Social networks in Iran and Lebanon are these days full of criticism for Tehran’s acquiescence to Russian military intervention in Syria. It is being panned as a bad blunder and sign of military weakness, which allows the Kremlin to wrest the dominant role in Syria from Iran and win a podium from which to hand out its dictates to the region. By opening the door wide to Russia, Iran is also accused of betraying its goal of transforming Syria into the main front in the next war against Israel, just as the Hizballah used South Lebanon.

Russia will block Iran’s goal to destroy Israel

These critics point to Russia’s strategic interests in the region as conflicting with those of Iran, especially Moscow’s perception of normal ties with Israel as a key diplomatic asset for restoring Russia to superpower status.

Some quote President Vladimir Putin as promising Binyamin Netanyahu not to permit Syria to become a base for attacks or terror against Israel.

That being so, they argue, the Russians will never let Iran achieve its goal of destroying Israel.

These views are never voiced openly in Iran, only anonymously on Farsi-language websites based outside the country. Even though IRGC Gen. Soleimani made two trips to Moscow, to maximize coordination between the Russian military and the IRGC in Syria, the Aleppo operation turned out to be amateurish and uncoordinated, it is being said.

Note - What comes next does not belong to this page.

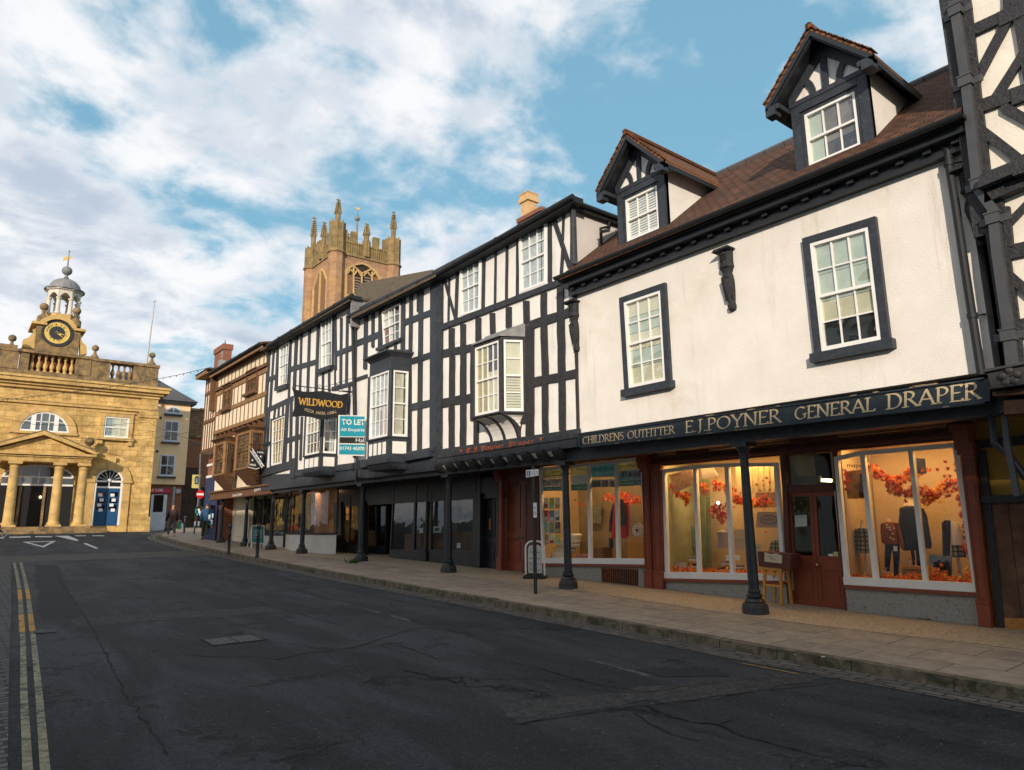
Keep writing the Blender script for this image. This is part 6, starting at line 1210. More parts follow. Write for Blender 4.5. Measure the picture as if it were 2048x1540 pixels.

The heavy Iranian death toll in Syria and the standoff in Aleppo have raised questions about the credibility of IRGC boasts every few weeks in the past two years of “successful tests” of new advanced weapon systems, mostly missiles and smart bombs.

Soleimani’s “heroic” image built up for 2017 presidential race

The Syrian war was supposed to have been the perfect testing ground for sophisticated new hardware, but no Western or Middle East intelligence agency has detected the use of any such weapons on the Syrian battleground.

This popular skepticism of the much vaunted IRGC’s “achievements” in Syria combines with a raft of disclosures of financial corruption at the top of this elite corpse and its continued gobbling up of Iran’s most important branches of the national economy.

There are also sneering references to the IRGC’s strategic “genius” Gen. Qassem Soleimani, charging that he is nothing but the product of official media spin for building him up him as the favorite in the 2017 presidential elections.

According to the latest predictions in Iran, the country’s supreme leader Ayatollah Ali Khamenei will not allow incumbent President Hassan Rouhani to serve a second term. He has tabbed “war hero” Soleimani as the ideal president, not only for the Iranian masses but also for the hard-liners.